J’apprends de plus en plus à fonctionner à partir de mon principe féminin. J’ose suivre les appels intérieurs apparemment insensés à ma raison. Je fais confiance, je plonge dans le vide. Je suis mon intuition qui me parle sous forme de sensations, de rêves et de signes. Je prends bien soin de la distinguer de mes peurs et de ma fausse imagination.

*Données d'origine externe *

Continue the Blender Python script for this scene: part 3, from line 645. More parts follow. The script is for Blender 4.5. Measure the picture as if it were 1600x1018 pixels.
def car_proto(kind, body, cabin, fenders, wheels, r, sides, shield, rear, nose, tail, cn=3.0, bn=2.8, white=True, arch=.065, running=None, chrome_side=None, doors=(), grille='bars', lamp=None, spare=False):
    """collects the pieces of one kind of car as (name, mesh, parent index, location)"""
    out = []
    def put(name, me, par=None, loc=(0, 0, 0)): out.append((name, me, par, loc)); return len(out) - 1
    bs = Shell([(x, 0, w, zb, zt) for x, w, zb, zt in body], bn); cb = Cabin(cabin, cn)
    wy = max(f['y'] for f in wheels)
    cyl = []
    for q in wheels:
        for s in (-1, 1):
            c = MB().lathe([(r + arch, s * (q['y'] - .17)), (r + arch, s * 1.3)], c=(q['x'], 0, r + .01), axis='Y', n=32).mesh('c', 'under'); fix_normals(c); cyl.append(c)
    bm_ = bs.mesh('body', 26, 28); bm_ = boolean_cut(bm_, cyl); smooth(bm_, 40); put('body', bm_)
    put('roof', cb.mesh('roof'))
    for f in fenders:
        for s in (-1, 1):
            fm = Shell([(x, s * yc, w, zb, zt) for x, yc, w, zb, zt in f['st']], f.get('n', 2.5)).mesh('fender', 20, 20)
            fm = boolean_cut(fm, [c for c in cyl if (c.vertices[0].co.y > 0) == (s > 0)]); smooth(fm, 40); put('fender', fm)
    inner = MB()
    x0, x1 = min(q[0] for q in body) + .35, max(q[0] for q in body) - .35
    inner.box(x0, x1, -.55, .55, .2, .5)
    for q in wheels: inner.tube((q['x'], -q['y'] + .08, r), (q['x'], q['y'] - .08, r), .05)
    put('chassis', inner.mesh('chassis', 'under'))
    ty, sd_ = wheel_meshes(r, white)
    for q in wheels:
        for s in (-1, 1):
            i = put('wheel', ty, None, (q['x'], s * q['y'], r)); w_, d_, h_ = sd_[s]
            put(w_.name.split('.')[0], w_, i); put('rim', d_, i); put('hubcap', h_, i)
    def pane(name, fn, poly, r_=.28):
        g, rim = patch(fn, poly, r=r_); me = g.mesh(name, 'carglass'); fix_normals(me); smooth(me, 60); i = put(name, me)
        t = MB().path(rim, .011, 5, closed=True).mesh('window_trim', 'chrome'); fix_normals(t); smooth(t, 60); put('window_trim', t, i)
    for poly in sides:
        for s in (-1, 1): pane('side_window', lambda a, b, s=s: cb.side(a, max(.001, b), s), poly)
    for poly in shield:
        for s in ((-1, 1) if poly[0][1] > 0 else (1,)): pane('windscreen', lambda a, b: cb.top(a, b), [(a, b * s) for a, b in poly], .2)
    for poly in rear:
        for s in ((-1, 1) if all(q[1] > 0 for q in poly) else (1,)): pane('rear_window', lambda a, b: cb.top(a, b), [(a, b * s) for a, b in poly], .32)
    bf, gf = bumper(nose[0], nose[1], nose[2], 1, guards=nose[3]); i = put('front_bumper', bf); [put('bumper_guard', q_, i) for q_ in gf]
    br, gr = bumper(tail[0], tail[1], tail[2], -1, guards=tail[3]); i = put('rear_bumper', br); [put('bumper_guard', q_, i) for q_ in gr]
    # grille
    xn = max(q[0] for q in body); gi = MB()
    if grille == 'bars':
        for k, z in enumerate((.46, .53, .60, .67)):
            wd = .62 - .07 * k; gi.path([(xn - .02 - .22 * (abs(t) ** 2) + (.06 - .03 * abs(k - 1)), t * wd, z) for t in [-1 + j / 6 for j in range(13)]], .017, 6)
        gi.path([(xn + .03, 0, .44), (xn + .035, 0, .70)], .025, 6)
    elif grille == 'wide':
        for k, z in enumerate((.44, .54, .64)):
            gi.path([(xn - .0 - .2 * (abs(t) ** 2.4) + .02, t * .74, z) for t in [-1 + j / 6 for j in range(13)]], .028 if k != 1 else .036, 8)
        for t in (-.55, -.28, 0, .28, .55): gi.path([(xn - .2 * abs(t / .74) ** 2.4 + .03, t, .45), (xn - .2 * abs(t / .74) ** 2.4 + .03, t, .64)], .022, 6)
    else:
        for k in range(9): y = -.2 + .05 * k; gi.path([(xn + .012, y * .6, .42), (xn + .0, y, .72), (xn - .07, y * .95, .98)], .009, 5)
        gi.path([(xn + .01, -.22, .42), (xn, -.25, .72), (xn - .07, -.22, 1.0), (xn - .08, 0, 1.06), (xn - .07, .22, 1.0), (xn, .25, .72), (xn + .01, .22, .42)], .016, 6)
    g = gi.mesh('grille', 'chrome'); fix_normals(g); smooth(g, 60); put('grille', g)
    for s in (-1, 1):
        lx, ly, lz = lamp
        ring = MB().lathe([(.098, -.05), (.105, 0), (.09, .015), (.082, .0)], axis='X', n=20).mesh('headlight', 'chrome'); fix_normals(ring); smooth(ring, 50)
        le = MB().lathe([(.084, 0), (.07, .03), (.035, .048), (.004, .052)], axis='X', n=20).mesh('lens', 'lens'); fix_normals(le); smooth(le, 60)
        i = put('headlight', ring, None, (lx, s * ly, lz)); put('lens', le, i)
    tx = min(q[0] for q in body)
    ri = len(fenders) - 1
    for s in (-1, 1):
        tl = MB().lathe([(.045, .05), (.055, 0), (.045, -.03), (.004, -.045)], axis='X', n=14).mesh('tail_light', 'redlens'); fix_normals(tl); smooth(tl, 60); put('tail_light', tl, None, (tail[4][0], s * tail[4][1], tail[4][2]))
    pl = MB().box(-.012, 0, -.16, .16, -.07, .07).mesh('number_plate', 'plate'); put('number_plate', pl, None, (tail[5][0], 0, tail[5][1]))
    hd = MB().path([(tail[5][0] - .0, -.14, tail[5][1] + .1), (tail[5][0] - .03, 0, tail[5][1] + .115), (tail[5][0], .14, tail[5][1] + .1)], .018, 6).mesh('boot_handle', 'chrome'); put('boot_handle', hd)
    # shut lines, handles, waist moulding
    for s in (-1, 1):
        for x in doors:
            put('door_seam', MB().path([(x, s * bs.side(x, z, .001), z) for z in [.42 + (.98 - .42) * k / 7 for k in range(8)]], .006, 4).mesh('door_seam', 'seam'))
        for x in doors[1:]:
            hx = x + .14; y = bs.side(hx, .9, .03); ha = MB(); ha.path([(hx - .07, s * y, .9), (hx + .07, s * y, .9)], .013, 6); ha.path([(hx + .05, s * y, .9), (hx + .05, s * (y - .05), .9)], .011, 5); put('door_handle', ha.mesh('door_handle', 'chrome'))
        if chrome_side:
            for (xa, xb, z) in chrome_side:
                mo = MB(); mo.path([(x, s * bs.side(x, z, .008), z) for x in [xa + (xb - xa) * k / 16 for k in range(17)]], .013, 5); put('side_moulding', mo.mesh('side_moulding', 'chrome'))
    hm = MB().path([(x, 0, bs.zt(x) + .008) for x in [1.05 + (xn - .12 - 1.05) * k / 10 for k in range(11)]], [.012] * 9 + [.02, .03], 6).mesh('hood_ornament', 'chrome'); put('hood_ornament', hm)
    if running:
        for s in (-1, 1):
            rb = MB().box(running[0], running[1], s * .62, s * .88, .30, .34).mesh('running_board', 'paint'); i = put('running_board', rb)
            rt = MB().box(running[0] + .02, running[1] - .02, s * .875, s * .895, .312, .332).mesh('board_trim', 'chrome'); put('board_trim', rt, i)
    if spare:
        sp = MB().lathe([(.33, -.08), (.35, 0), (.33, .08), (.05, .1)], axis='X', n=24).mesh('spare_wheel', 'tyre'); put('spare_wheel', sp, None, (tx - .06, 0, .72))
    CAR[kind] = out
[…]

Puisque j’ai les deux principes en moi, je prends bien soin d’harmoniser mon couple intérieur pour que chacun ait sa place et joue son rôle au bon moment. Je ne suis pas une moitié qui cherche son autre moitié. L’âme sœur est d’abord en moi et quand je suis amoureuse, je ne fais que la projeter sur l’autre. Ce qui ne m’empêche pas de vivre de merveilleuses romances. Elles seront d’autant plus magnifiques qu’elles ne seront pas empreintes de jalousie, de possessivité, de contrôle, de peur de perdre. Quand j’agis ainsi, ma vie passe de la prose à la poésie, du noir et blanc aux couleurs, du chaos à l’ordre, de la cacophonie à la symphonie.